A collection of dark short stories about outsiders living in rural Illinois, focusing on poverty, self-destructiveness, militarism, otherness, and queerness.
This fiery collection of fiction does justice to growing up during the hunt for Osama bin Laden. Woods’ latest startles and sings. The eight stories vary in tone and in clip but will not soon be forgotten ... Woods’ writing is deep and dynamic. Her characters are complex and never sink into the ease of generalizations. She spares no experience in her representation of modern America; it is a rare work of literary fiction that fully showcases the rich and diverse American populace. The stories establish instant, distinct voices, much like Roxane Gay’s recent Difficult Women, and fans of Miranda July’s fiction will relish the wily creativity of Woods’ plots. This book is tight, intelligent, and important, and sure to secure Woods a seat in the pantheon of critical twenty-first-century voices.
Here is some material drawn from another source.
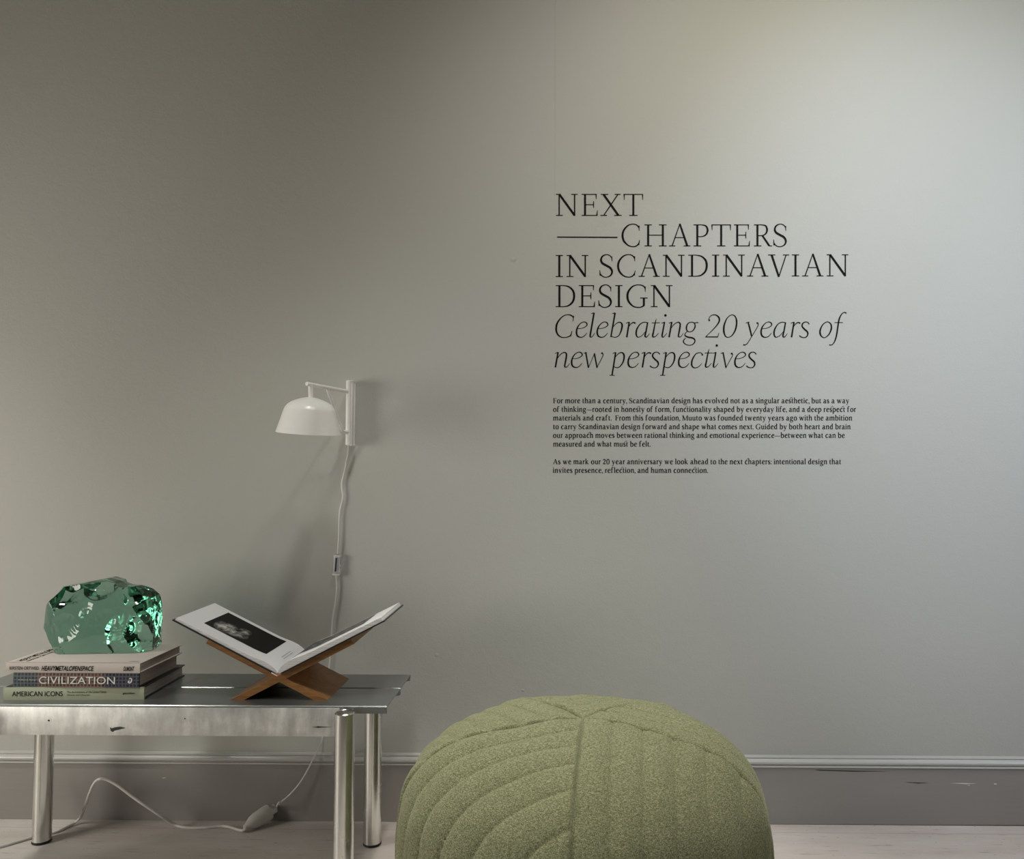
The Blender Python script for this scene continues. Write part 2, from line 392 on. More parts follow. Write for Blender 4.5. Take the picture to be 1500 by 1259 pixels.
# ------------------------------------------------------------------ lettering
def st(mb_pts, kind): return (kind, mb_pts)
def SERIF(a, b, y, w=4): return ('l', [(a, y, w), (b, y, w)])
def STEM(x, y0, y1, w): return ('l', [(x, y0, w), (x, y1, w)])
B, T = 2, 98
CAPS = {
'N': [STEM(14.5, 0, 98, 6), STEM(85, 0, 100, 6), ('l', [(15, 99, 10), (85, 2, 10)]), SERIF(0, 31, B), SERIF(0, 17, T), SERIF(69, 99, T)],
'E': [STEM(15.5, 0, 100, 9.5), SERIF(0, 67, T), SERIF(0, 71, B), SERIF(15, 55, 51), ('l', [(66, 100, 6), (66.5, 76, 2.5)]), ('l', [(69, 0, 7), (72, 25, 2.5)]), ('l', [(55, 67, 3), (54, 51, 5), (55, 36, 3)])],
'F': [STEM(15.5, 0, 100, 9.5), SERIF(0, 64, T), SERIF(0, 33, B), SERIF(15, 52, 50), ('l', [(63, 100, 6), (63.5, 76, 2.5)]), ('l', [(52, 66, 3), (51, 50, 5), (52, 35, 3)])],
'X': [('l', [(14, 98, 10), (82, 2, 10)]), ('l', [(80, 98, 5), (15, 2, 5)]), SERIF(2, 35, T), SERIF(65, 92, T), SERIF(0, 30, B), SERIF(63, 97, B)],
'T': [STEM(44, 0, 98, 9.5), SERIF(0, 88, T), SERIF(25, 63, B), ('l', [(2, 100, 6), (2.5, 73, 2.5)]), ('l', [(86, 100, 6), (86.5, 73, 2.5)])],
'C': [('c', [(79, 86, 5), (70, 97, 5), (52, 101.5, 4), (30, 95, 6), (11, 74, 8.5), (5, 50, 9.5), (11, 25, 9), (30, 5, 6), (52, -1.5, 4.5), (70, 3, 5.5), (79, 14, 5)]), ('l', [(80, 94, 6), (81, 71, 2.5)]), ('l', [(78, 6, 7), (83, 29, 2.5)])],
'G': [('c', [(86, 86, 5), (76, 97, 5), (55, 101.5, 4), (30, 95, 6), (11, 74, 9), (5, 50, 10), (11, 25, 9), (31, 4, 6), (54, -1.5, 4.5), (70, 1, 5.5), (81, 8, 7)]), ('l', [(86, 94, 6), (86.5, 70, 2.5)]), STEM(80, 7, 42, 9.5), SERIF(63, 97, 41.5)],
'H': [STEM(17, 0, 100, 9.5), STEM(84, 0, 100, 9.5), SERIF(0, 34, T), SERIF(66, 101, T), SERIF(0, 34, B), SERIF(66, 101, B), SERIF(17, 84, 51)],
'A': [('l', [(49, 103, 4), (13, 1, 5.5)]), ('l', [(48.5, 103, 8), (83, 1, 10)]), SERIF(27, 68, 40), SERIF(0, 28, B), SERIF(66, 97, B)],
'P': [STEM(17, 0, 100, 9.5), SERIF(0, 20, T), SERIF(0, 35, B), ('c', [(15, 98, 4), (38, 98, 4), (57, 92, 7), (64, 73, 9), (57, 54, 7), (40, 45, 4.5), (19, 44.5, 4)])],
'D': [STEM(17, 0, 100, 9.5), SERIF(0, 20, T), SERIF(0, 20, B), ('c', [(15, 98, 4), (36, 98, 4), (61, 92, 6.5), (79, 74, 9), (84, 50, 10), (78, 25, 9), (59, 7, 6.5), (36, 2, 4), (15, 2, 4)])],
'I': [STEM(16.5, 0, 100, 9.5), SERIF(0, 33, T), SERIF(0, 33, B)],
'R': [STEM(16, 0, 100, 9.5), SERIF(0, 20, T), SERIF(0, 34, B), ('c', [(15, 98, 4), (36, 98, 4), (54, 93, 7), (60, 75, 9), (54, 58, 7), (40, 50, 4.5), (19, 49, 4)]), ('l', [(38, 50, 8), (69, 4, 9)]), ('c', [(66, 7, 8), (72, 2.5, 5), (83, 1.8, 3.5)])],
'S': [('c', [(55, 88, 4), (46, 98, 4.5), (31, 101.5, 4), (14, 94, 7), (7, 78, 9), (13, 63, 10), (31, 52, 10), (49, 41, 10), (57.5, 24, 9), (51, 7, 6.5), (33, -1.5, 4), (16, 1.5, 4.5), (5, 12, 5)]), ('l', [(56, 93, 5.5), (57.5, 71, 2.5)]), ('l', [(4, 5, 7), (1.5, 31, 2.5)])],
'V': [('l', [(16, 98, 10), (49, -2, 9)]), ('l', [(82, 98, 5), (49, -2, 5)]), SERIF(0, 33, T), SERIF(68, 96, T)],
'M': [STEM(15, 0, 98, 6), STEM(103, 0, 100, 9.5), ('l', [(16, 99, 9.5), (58, 3, 9)]), ('l', [(102, 98, 5), (58, 3, 5)]), SERIF(0, 30, B), SERIF(88, 118, B), SERIF(2, 18, T), SERIF(102, 116, T)],
}
def Z(scale, base, strokes, dots=()):       # italic letters drawn at scale (units per photo pixel), baseline
    out = [(k, [(x/scale, (base-y)/scale, q/scale) for x, y, q in p]) for k, p in strokes]
    out += [('d', [(x/scale, (base-y)/scale, r/scale)]) for x, y, r in dots]
    return out
a5, a7 = 9.375, 8.82
ITAL = {
'C': Z(a5, 418, [('c', [(372,150,10),(345,118,17),(290,106,11),(220,132,13),(155,210,22),(134,290,26),(148,365,22),(195,410,15),(250,419,11),(305,408,14),(338,384,15)]), ('l', [(374,120,14),(364,195,8)]), ('l', [(332,402,18),(352,330,8)])]),
'e': Z(a5, 418, [('c', [(418,298,8),(490,290,8),(542,264,11),(556,236,16),(537,211,14),(500,207,10),(455,235,12),(420,290,19),(410,350,23),(425,398,21),(465,416,13),(510,404,10),(553,358,7)])]),
'l': Z(a5, 418, [('l', [(620,90,9),(660,80,12)]), ('l', [(658,80,22),(604,392,22)]), ('c', [(604,385,22),(607,411,17),(625,411,11),(648,388,8),(667,357,7)])]),
'b': Z(a5, 418, [('l', [(913,90,9),(950,80,12)]), ('l', [(950,80,22),(892,412,18)]), ('c', [(922,275,8),(965,228,10),(1010,209,13),(1040,226,20),(1046,265,24),(1032,330,20),(1000,393,13),(955,416,10),(915,408,9),(890,400,10)])]),
'r': Z(a5, 418, [('l', [(1095,222,8),(1143,207,12)]), ('l', [(1140,208,20),(1106,416,22)]), ('c', [(1128,280,8),(1160,235,11),(1195,213,15),(1226,222,16)])], [(1218,222,10)]),
'a': Z(a5, 418, [('c', [(1392,216,10),(1345,209,11),(1290,235,13),(1247,300,20),(1235,360,22),(1247,406,17),(1275,413,10),(1320,388,8),(1372,325,8)]), ('c', [(1393,210,19),(1372,330,20),(1358,388,22),(1364,411,17),(1385,408,11),(1418,364,7)])]),
't': Z(a5, 418, [('c', [(202,163,5),(186,215,15),(162,340,20),(152,385,22),(157,410,18),(182,408,11),(210,385,8),(232,357,6)]), ('l', [(140,218,9),(248,216,9)])]),
'i': Z(a5, 418, [('l', [(272,222,8),(318,207,12)]), ('c', [(312,208,20),(290,330,20),(280,388,22),(285,411,17),(303,409,10),(345,360,6)])], [(325,115,17)]),
'n': Z(a5, 418, [('l', [(375,222,8),(420,207,12)]), ('l', [(415,208,20),(377,416,22)]), ('c', [(403,295,8),(450,235,10),(500,209,13),(527,226,20),(528,270,22),(510,370,20),(507,404,19),(527,412,11),(550,395,8),(573,360,6)])]),
'g': Z(a5, 418, [('o', [(690,208,10),(640,225,14),(618,275,20),(625,323,16),(660,341,10),(705,325,13),(735,275,18),(728,226,14)]), ('l', [(712,219,8),(780,213,13)]), ('c', [(628,333,8),(601,365,11),(600,393,16),(640,414,20),(700,425,20),(733,452,18),(723,496,14),(680,524,10),(620,519,10),(582,490,14),(578,458,14),(608,424,8)])]),
'2': Z(a5, 418, [('c', [(926,185,10),(937,140,9),(975,111,11),(1030,113,15),(1068,150,22),(1068,200,20),(1030,260,15),(960,335,10),(885,408,9)]), ('l', [(880,411,14),(1052,411,14)]), ('l', [(1049,412,11),(1066,356,7)])], [(933,182,13)]),
'0': Z(a5, 418, [('o', [(1232,108,10),(1172,150,13),(1132,240,22),(1124,330,24),(1147,400,16),(1187,416,10),(1242,385,15),(1287,300,22),(1300,200,22),(1280,130,16)])]),
'y': Z(a7, 390, [('l', [(115,203,8),(160,192,12)]), ('c', [(145,195,17),(168,280,20),(190,375,18)]), ('c', [(262,198,15),(274,215,12),(264,255,10),(190,380,9),(140,460,10),(110,486,11),(86,488,14)])], [(262,203,10), (90,486,9)]),
's': Z(a7, 390, [('c', [(930,218,14),(908,194,10),(872,192,12),(842,215,18),(840,250,19),(870,285,20),(903,315,20),(911,350,18),(890,384,13),(852,392,10),(815,378,13),(806,364,14)])]),
'o': Z(a7, 390, [('o', [(1155,190,10),(1105,225,14),(1072,295,20),(1074,350,20),(1102,386,13),(1135,391,10),(1185,350,16),(1215,280,20),(1212,225,18),(1187,196,13)])]),
'f': Z(a7, 390, [('c', [(1412,77,18),(1385,66,11),(1350,90,13),(1320,150,19),(1305,230,19),(1285,360,19),(1265,430,16),(1240,473,11),(1210,489,11),(1190,484,15)]), ('l', [(1258,198,9),(1366,198,9)])]),
'w': Z(a5, 830, [('l', [(513,633,8),(553,621,12)]), ('l', [(542,623,19),(578,832,19)]), ('l', [(577,834,8),(664,630,8)]), ('l', [(660,636,19),(697,832,19)]), ('c', [(693,834,8),(750,722,9),(778,660,11),(768,625,15)])], [(763,632,11)]),
'p': Z(a5, 830, [('l', [(913,635,8),(958,621,12)]), ('l', [(955,621,20),(905,935,20)]), ('l', [(870,936,9),(943,936,9)]), ('c', [(937,705,8),(985,645,10),(1030,623,13),(1062,640,20),(1071,690,22),(1053,760,18),(1010,818,13),(965,830,10),(928,815,9)])]),
'c': Z(a5, 830, [('c', [(838,662,16),(820,632,11),(785,625,10),(740,645,13),(697,715,20),(685,775,22),(697,818,18),(735,834,11),(785,815,9),(825,771,6)])], [(831,654,11)]),
'v': Z(a5, 830, [('l', [(1086,635,8),(1128,623,12)]), ('l', [(1118,625,19),(1159,834,18)]), ('c', [(1156,834,8),(1215,725,9),(1247,665,11),(1238,628,16)])], [(1234,637,11)]),
}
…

...[a] stunning collection ... Many of the book’s characters are queer, but the stories are never ‘only’ about their queerness. It’s an integral part of their identities, and a complicated one, often making them outsiders in the place they’re from, but also propelling them to get out. Sometimes, that escape becomes a strange sort of privilege when they return. Yet for all these stories’ similarities, one never has the feeling that plagues some story collections, of reading the same basic idea over and over. Woods is a gifted storyteller, and each piece follows its own unique twists and unpredictable turns. She has an eye for haunting details that give each narrative the texture of a fully-realized world ... Told with and wit and gravitas, Chavisa Woods’s Things to Do When You’re Goth in the Country provides humane snapshots of outsider communities often overlooked in contemporary fiction.
In the tradition of Shirley Jackson, William Faulkner, and Flannery O’Connor, Woods’s third full-length work, Things to Do When You’re Goth in the Country, explores the haunted terrain of the American psyche through grotesque depictions of characters and setting. These stories invoke an atmospheric malevolence that pushes characters to the brink of madness, violence, and transgression. But unlike Jackson’s haunted house or O’Connor’s secular characters, Woods’s subjects are not basically corrupt. Woods embraces the complex humanity of her characters even as she explores the tragedy of enculturation, identifying forces that divide us. Think of her as a literary exorcist, calling out certain entities that possess rural America: isolation, working-class poverty, drugs, incarceration, military dogma, and evangelical religion.